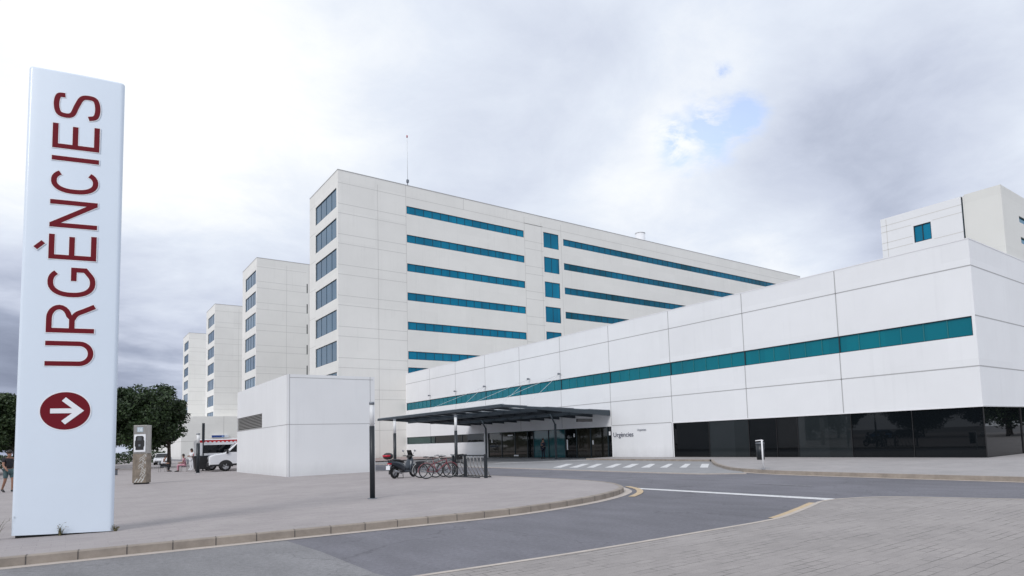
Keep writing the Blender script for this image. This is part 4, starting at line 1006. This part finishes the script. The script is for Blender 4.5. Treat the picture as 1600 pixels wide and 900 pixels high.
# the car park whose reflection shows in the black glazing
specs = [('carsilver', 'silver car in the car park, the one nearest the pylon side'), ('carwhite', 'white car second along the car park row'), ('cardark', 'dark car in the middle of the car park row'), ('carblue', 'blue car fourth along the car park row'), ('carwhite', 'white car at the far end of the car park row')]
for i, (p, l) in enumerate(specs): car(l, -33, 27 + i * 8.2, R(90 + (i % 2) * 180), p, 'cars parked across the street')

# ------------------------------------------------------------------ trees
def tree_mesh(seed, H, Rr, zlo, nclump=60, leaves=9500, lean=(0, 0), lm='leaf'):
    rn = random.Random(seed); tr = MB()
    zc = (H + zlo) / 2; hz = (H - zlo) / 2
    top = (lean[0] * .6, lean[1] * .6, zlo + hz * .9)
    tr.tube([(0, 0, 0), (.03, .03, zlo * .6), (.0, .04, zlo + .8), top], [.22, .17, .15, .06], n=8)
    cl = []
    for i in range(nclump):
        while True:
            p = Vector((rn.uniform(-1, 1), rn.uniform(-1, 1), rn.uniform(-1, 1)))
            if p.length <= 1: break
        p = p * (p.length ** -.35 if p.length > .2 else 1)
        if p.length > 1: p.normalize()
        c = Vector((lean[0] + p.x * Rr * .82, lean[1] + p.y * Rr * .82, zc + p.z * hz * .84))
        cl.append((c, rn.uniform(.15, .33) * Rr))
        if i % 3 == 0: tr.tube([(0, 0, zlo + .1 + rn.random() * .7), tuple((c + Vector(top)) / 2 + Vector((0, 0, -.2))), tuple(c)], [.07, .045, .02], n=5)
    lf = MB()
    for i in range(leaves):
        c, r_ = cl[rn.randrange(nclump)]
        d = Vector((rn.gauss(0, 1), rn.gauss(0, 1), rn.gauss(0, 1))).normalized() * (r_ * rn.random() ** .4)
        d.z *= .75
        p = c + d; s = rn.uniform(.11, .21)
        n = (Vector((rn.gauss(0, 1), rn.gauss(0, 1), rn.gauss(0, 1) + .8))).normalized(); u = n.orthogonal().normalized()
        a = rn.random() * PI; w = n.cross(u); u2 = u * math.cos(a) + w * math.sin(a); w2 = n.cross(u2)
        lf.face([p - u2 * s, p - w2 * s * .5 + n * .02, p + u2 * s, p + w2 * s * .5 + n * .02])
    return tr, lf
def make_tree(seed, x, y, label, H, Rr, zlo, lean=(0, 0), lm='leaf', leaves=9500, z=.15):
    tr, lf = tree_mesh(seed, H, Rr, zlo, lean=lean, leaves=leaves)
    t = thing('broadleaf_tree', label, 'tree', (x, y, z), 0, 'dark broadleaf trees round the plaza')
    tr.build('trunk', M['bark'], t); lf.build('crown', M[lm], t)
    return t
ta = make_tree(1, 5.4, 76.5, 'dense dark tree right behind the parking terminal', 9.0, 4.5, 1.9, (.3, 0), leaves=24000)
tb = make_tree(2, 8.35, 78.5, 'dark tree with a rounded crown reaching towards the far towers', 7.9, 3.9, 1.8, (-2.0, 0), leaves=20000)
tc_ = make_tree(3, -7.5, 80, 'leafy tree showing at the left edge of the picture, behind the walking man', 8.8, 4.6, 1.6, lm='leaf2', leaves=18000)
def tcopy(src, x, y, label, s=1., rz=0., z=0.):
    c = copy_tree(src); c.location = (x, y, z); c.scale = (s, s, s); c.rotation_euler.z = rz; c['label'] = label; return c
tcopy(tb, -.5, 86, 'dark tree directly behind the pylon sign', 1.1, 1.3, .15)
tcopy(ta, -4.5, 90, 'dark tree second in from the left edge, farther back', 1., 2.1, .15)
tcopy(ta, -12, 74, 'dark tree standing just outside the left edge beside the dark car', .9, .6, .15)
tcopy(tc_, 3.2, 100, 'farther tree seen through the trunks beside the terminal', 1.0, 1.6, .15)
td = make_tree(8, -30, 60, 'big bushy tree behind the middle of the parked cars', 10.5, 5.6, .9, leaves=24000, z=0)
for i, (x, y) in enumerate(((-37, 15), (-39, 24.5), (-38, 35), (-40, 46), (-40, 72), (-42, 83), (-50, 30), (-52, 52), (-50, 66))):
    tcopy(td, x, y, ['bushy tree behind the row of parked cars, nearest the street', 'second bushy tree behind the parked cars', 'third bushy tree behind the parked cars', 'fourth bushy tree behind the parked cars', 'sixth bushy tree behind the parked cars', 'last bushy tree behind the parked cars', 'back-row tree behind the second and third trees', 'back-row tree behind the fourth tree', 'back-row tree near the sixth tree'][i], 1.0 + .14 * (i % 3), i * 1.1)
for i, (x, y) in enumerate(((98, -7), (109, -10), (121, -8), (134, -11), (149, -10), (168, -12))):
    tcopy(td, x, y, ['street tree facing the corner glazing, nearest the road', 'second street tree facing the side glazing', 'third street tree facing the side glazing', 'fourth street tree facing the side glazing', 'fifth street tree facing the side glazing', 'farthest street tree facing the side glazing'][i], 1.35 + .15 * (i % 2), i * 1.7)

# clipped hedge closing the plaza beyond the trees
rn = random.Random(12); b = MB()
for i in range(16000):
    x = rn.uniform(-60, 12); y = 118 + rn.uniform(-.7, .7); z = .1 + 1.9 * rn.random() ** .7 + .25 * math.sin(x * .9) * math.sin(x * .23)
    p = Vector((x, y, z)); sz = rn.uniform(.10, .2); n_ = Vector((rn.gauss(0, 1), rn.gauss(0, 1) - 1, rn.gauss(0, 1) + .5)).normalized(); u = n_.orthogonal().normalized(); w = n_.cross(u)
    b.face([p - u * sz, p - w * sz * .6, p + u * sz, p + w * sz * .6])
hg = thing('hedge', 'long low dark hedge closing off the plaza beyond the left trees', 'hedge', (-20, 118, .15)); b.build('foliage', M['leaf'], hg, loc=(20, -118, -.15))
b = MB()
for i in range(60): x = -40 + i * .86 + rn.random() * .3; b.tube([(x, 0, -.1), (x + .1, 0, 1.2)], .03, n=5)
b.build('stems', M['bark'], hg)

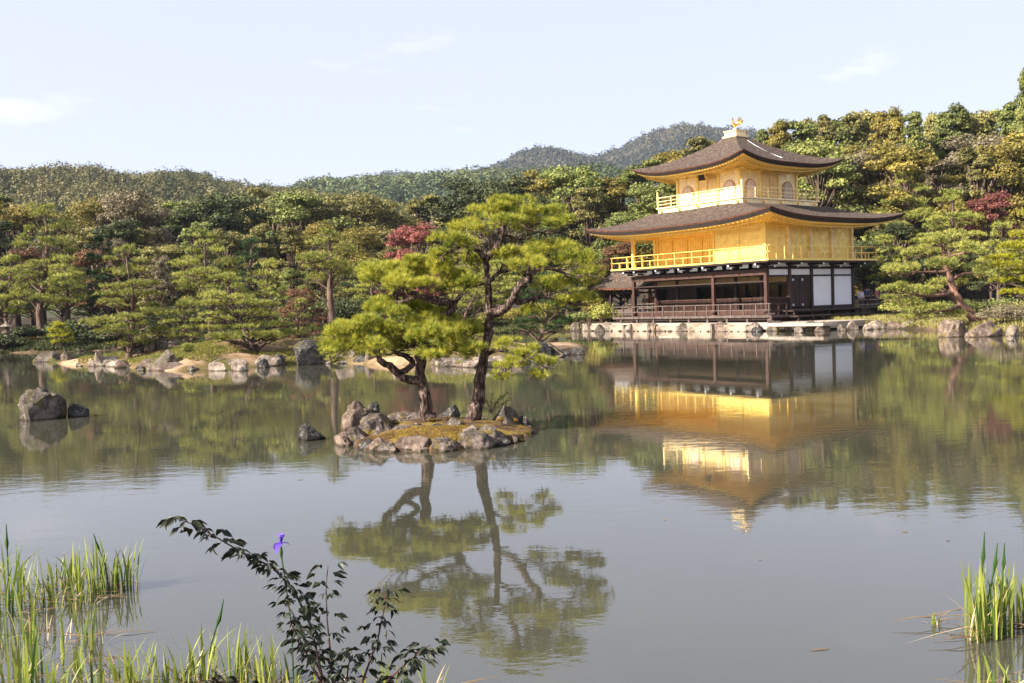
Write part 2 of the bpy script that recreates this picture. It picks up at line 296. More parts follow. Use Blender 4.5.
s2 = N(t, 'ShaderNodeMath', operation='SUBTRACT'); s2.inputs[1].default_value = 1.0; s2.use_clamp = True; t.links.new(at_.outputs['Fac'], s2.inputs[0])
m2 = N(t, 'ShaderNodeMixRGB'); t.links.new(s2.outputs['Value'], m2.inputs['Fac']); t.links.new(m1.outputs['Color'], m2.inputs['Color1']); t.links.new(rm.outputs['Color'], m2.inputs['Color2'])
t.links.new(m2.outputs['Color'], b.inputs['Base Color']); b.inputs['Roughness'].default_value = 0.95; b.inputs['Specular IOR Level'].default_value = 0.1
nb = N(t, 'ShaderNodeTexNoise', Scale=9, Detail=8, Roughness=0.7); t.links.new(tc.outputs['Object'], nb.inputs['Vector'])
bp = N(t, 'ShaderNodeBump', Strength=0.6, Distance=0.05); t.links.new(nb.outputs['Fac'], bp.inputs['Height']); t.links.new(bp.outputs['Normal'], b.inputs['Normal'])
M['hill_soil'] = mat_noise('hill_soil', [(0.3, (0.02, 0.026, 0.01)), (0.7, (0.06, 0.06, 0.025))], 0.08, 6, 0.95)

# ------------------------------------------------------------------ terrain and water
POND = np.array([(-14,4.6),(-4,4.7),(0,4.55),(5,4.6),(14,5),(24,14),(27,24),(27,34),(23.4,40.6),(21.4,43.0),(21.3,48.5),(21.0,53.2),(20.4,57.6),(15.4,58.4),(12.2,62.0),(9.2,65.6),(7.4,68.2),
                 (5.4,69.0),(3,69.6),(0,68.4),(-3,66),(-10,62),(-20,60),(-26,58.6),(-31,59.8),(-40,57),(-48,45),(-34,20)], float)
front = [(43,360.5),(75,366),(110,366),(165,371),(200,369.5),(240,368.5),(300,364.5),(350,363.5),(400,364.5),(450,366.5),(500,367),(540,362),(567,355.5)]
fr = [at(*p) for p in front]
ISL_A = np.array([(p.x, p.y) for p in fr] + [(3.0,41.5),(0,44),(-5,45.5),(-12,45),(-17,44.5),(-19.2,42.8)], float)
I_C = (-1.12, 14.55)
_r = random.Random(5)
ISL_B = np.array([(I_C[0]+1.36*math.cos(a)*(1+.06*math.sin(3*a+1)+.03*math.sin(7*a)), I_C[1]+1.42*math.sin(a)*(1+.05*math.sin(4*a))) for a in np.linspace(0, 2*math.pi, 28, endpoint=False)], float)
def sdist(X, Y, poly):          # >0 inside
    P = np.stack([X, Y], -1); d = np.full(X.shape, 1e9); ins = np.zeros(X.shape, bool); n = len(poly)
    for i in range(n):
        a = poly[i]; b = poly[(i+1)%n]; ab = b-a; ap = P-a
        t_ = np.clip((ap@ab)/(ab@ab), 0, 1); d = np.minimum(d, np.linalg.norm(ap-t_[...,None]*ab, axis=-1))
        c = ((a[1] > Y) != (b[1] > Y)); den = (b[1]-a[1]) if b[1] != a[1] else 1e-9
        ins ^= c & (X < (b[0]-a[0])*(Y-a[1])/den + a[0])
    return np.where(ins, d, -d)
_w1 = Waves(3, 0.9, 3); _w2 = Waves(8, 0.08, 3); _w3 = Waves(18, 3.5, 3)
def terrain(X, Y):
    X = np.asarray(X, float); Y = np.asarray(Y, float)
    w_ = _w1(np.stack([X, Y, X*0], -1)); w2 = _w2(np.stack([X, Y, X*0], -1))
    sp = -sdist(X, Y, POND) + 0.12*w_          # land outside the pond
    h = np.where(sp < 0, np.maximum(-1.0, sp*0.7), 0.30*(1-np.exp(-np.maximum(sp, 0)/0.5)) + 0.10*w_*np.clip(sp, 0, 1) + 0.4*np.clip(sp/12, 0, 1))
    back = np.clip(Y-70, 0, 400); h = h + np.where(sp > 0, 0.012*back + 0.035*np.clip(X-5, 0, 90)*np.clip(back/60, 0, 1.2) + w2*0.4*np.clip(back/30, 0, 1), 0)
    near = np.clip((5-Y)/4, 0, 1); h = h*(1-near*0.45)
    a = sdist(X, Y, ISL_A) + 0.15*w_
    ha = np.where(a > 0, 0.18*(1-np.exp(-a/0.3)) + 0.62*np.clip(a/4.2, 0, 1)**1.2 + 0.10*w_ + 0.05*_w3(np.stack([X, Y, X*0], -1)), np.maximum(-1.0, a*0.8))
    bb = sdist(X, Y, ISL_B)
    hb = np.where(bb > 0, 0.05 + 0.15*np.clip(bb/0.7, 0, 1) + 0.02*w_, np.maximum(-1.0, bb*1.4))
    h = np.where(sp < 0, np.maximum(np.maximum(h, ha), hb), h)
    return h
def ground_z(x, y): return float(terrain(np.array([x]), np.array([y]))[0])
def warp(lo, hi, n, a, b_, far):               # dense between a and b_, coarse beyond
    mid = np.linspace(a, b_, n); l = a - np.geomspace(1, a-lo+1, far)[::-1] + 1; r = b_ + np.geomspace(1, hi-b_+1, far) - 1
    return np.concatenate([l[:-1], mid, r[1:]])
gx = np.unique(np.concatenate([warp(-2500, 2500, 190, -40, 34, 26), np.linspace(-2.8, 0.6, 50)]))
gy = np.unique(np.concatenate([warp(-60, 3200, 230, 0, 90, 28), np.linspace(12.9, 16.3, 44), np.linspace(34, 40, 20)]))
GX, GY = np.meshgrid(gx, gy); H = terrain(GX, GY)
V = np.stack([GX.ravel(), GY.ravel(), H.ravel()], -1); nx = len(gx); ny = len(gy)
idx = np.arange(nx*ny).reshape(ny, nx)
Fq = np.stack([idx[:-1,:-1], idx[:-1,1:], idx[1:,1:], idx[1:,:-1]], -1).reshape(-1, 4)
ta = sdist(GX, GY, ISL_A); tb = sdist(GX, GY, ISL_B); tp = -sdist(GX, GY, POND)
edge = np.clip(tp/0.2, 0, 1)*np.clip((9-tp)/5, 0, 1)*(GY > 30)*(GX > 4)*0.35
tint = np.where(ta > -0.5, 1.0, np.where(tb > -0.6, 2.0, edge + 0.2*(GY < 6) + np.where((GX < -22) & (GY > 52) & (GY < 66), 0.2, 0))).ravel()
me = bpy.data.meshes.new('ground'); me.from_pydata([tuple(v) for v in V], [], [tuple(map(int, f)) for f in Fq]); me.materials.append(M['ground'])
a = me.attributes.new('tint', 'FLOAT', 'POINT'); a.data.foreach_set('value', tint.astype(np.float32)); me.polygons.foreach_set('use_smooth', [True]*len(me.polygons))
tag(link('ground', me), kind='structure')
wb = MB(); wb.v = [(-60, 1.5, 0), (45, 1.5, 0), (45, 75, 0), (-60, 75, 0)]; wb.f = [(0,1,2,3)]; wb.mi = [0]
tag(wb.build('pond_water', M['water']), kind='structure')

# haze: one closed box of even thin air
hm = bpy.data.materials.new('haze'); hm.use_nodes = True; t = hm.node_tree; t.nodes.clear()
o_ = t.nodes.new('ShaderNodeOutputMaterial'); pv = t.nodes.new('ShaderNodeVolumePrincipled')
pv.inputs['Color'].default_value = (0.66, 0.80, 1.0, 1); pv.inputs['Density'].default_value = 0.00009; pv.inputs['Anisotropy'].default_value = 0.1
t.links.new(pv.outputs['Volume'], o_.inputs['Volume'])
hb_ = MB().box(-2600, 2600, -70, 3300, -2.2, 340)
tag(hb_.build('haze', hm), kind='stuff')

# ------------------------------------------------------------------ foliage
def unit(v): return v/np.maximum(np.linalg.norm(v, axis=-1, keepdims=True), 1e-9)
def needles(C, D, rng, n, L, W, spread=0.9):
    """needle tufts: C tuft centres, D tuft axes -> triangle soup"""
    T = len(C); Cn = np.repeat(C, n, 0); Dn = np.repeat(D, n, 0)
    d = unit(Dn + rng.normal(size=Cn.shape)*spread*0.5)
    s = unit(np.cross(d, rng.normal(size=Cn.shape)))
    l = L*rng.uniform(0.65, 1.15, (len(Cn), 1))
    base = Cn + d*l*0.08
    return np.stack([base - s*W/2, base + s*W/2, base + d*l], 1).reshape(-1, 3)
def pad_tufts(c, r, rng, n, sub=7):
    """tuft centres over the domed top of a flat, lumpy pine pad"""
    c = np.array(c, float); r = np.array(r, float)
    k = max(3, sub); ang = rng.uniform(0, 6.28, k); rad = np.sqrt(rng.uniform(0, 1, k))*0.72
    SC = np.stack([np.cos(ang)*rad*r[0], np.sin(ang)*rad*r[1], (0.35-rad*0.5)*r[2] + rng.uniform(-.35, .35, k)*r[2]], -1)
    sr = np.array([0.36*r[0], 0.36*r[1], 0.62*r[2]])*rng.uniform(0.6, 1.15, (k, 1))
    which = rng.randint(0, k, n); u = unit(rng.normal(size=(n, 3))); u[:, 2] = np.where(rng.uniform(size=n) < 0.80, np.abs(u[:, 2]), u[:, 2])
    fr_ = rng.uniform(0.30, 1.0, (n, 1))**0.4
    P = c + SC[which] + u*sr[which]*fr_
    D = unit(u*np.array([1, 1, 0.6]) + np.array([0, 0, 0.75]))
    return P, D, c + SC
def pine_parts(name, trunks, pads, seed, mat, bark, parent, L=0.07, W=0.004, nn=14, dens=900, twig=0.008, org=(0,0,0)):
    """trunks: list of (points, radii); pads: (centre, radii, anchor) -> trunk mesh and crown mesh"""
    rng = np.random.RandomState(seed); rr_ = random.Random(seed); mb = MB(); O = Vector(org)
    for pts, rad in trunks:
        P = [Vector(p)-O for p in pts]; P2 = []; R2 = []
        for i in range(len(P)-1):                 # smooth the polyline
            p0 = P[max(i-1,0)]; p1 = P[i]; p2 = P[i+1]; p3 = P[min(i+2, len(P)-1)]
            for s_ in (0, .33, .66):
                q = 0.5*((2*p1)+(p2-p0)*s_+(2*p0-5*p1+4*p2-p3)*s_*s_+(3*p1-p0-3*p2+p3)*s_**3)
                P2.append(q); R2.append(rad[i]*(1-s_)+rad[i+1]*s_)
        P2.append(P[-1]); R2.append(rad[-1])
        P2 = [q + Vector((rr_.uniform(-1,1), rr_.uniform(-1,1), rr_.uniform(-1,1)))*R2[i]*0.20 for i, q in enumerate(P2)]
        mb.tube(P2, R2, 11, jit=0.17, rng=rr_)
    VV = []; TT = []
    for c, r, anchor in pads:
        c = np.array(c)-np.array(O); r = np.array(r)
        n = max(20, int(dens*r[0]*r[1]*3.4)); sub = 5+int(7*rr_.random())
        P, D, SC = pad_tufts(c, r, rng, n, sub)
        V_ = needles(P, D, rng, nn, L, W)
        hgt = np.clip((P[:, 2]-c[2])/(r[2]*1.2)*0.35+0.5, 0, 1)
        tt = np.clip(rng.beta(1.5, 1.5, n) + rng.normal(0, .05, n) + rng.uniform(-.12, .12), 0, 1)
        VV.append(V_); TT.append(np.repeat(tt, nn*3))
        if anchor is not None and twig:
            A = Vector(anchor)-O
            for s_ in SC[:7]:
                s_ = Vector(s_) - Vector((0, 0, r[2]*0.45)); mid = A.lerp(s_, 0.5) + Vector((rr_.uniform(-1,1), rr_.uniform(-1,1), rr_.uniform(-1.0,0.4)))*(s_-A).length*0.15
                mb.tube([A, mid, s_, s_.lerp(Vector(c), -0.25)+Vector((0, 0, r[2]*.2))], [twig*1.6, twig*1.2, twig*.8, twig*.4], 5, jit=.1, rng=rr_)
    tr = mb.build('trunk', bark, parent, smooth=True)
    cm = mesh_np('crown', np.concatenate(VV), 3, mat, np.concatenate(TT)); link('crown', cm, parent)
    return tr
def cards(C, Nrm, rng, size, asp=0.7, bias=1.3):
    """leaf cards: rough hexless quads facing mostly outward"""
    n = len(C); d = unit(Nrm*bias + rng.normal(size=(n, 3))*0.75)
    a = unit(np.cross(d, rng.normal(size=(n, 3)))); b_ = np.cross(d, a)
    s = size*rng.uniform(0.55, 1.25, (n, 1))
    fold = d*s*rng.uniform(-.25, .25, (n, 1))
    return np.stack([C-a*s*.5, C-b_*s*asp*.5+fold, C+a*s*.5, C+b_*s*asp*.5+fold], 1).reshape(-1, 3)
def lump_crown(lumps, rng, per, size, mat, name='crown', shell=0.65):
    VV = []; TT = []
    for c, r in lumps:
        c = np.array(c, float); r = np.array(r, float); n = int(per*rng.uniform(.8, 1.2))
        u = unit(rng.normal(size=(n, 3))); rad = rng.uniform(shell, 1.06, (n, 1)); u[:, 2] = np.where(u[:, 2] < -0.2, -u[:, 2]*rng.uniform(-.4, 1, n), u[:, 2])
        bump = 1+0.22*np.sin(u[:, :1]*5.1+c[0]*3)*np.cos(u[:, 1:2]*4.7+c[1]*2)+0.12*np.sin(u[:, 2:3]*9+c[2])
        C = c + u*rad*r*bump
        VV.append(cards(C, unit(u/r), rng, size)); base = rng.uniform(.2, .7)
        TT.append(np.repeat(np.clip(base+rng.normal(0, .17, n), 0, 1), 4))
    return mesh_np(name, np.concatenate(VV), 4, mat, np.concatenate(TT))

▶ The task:
Give back, exactly as written, each line from the one that contains "Write part 2" through the one that contains "0.08, 6, 0.95)".

▶ Correct answer:
Write part 2 of the bpy script that recreates this picture. It picks up at line 296. More parts follow. Use Blender 4.5.
s2 = N(t, 'ShaderNodeMath', operation='SUBTRACT'); s2.inputs[1].default_value = 1.0; s2.use_clamp = True; t.links.new(at_.outputs['Fac'], s2.inputs[0])
m2 = N(t, 'ShaderNodeMixRGB'); t.links.new(s2.outputs['Value'], m2.inputs['Fac']); t.links.new(m1.outputs['Color'], m2.inputs['Color1']); t.links.new(rm.outputs['Color'], m2.inputs['Color2'])
t.links.new(m2.outputs['Color'], b.inputs['Base Color']); b.inputs['Roughness'].default_value = 0.95; b.inputs['Specular IOR Level'].default_value = 0.1
nb = N(t, 'ShaderNodeTexNoise', Scale=9, Detail=8, Roughness=0.7); t.links.new(tc.outputs['Object'], nb.inputs['Vector'])
bp = N(t, 'ShaderNodeBump', Strength=0.6, Distance=0.05); t.links.new(nb.outputs['Fac'], bp.inputs['Height']); t.links.new(bp.outputs['Normal'], b.inputs['Normal'])
M['hill_soil'] = mat_noise('hill_soil', [(0.3, (0.02, 0.026, 0.01)), (0.7, (0.06, 0.06, 0.025))], 0.08, 6, 0.95)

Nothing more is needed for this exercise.